The show Venice and the Venetian School reveals the distinctive art style of the masterpieces from the 15th to the 18th centuries and how Venice influenced artistic developments in Europe.[Photo by Jiang Dong/ China Daily]

The "soft, crystal radiance" of Venice, formed by the combination of sea and sun, and the richness of colors together make it a "city of happiness", he says.

Venetian artists used a bright palette to give the cityscape a poetic touch. They also created joyful and positive characters - both gods and people - and they preferred portraying the fullness of the female form. Because of its strategic location on trade routes between the West and the East, Venice absorbed artistic elements of China, India and Persia that are reflected in the highly decorative details of paintings and architecture.

The exhibition also talks of how a city's people endorse historical and cultural heritage that helps tourism grow, says Chen.

Earlier, he had turned down an artwork lineup for the current exhibition suggested by Italian museums, because the art pieces had already been shown in two Chinese cities.

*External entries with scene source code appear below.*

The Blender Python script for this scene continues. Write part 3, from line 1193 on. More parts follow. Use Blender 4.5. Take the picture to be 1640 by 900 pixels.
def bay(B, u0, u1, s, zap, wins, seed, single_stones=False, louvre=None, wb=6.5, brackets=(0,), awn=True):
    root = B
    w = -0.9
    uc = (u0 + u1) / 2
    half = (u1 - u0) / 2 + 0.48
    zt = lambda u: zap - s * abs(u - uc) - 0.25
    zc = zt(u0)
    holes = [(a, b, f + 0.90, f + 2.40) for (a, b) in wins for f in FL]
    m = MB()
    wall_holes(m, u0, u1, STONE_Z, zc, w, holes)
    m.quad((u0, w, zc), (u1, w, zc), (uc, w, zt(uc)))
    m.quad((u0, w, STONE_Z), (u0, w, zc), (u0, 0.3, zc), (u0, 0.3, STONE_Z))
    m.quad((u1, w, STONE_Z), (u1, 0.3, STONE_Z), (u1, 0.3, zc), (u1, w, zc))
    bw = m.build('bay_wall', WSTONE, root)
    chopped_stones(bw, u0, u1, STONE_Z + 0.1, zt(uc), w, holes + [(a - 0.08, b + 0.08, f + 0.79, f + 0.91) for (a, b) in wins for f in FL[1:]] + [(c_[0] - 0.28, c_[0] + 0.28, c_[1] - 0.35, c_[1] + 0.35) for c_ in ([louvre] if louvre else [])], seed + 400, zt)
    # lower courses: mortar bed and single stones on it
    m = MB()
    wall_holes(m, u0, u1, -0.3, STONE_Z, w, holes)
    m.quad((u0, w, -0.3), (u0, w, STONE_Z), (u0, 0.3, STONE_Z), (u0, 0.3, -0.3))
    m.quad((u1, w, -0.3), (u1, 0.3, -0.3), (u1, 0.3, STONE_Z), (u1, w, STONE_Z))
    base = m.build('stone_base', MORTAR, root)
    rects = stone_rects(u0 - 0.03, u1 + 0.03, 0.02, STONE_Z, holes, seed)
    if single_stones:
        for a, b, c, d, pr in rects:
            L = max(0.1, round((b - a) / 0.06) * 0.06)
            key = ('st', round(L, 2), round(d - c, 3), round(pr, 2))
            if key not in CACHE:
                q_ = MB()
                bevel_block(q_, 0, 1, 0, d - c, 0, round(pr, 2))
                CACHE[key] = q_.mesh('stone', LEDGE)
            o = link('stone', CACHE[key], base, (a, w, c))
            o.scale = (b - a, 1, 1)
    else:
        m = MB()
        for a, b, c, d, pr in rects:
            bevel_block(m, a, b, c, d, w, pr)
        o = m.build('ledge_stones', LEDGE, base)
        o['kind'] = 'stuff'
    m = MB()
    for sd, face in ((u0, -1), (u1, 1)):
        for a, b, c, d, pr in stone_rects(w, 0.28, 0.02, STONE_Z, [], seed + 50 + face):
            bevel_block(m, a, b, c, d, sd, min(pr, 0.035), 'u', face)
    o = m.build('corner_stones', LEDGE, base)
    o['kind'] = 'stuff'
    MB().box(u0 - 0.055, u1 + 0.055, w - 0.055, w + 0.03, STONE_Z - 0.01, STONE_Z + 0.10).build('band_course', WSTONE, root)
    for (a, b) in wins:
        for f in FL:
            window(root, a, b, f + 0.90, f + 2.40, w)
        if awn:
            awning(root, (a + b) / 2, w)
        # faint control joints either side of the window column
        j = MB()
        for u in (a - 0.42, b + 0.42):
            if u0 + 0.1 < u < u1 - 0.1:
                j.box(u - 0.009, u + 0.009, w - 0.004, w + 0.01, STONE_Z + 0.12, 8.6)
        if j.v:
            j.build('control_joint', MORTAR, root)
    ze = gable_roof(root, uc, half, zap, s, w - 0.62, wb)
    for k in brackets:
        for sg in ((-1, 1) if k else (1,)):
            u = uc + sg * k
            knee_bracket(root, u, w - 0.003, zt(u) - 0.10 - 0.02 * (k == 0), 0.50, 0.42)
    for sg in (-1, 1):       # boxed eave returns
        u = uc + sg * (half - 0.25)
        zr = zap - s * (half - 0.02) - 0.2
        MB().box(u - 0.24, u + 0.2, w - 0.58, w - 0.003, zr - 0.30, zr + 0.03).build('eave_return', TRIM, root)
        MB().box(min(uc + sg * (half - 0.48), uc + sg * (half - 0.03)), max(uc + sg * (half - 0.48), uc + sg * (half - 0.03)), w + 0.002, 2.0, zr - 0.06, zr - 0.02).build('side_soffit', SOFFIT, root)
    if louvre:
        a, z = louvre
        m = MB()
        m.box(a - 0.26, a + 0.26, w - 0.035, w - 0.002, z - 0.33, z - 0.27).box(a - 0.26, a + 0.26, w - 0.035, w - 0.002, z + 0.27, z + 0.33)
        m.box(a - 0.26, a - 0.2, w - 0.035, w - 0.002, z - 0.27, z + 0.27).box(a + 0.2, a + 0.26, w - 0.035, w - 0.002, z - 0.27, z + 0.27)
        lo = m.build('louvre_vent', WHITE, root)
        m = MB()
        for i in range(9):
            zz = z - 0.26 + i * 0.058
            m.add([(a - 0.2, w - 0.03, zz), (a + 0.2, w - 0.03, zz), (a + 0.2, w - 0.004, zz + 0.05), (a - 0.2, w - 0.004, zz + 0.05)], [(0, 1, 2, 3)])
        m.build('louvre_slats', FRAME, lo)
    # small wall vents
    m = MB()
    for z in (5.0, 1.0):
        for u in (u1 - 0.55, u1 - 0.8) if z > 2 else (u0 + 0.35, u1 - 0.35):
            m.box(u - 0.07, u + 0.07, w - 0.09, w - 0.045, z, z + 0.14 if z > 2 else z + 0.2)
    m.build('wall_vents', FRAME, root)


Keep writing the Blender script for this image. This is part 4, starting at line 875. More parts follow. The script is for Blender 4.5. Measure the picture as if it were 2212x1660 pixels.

"We wanted to show pieces that people here have yet to see," Chen says, adding that the current lineup reveals the relationship between a city's development and its people's comfort, and is more oriented at China's situation today as it urbanizes even more quickly.

On March 16, Venice was declared the "most endangered" heritage site in Europe by the protection group Europa Nostra. The city's artistic past seems to be under threat from busy sea traffic and sea erosion.

Yuan Yuan, a fan of Italian art from Beijing, says the artworks remind her of the years when she studied at Ca' Foscari University of Venice. She runs a company that organizes cultural activities out of the Chinese capital and Milan.

"I often went to the Piazza San Marco (the main public square in Venice) after school. At dusk, as the city was enveloped in hues of purple and orange, street musicians played symphonies and pigeons flew between historic buildings ... It felt like a dream," she says.

"The panorama of colors and the sophisticated beauty of Venice must have haunted every artist who once lived there, as they racked their brains to reconstruct it on canvas."

The exhibition is the final chapter of a three-part series of shows on Italian art at the NMC since 2012. The previous shows, Renaissance in Florence and Rome: Toward Baroque, brought more than 100 artworks, drawing some 700,000 people.

Chen expects the Venetian School show to draw between 400,000 and 500,000 visitors.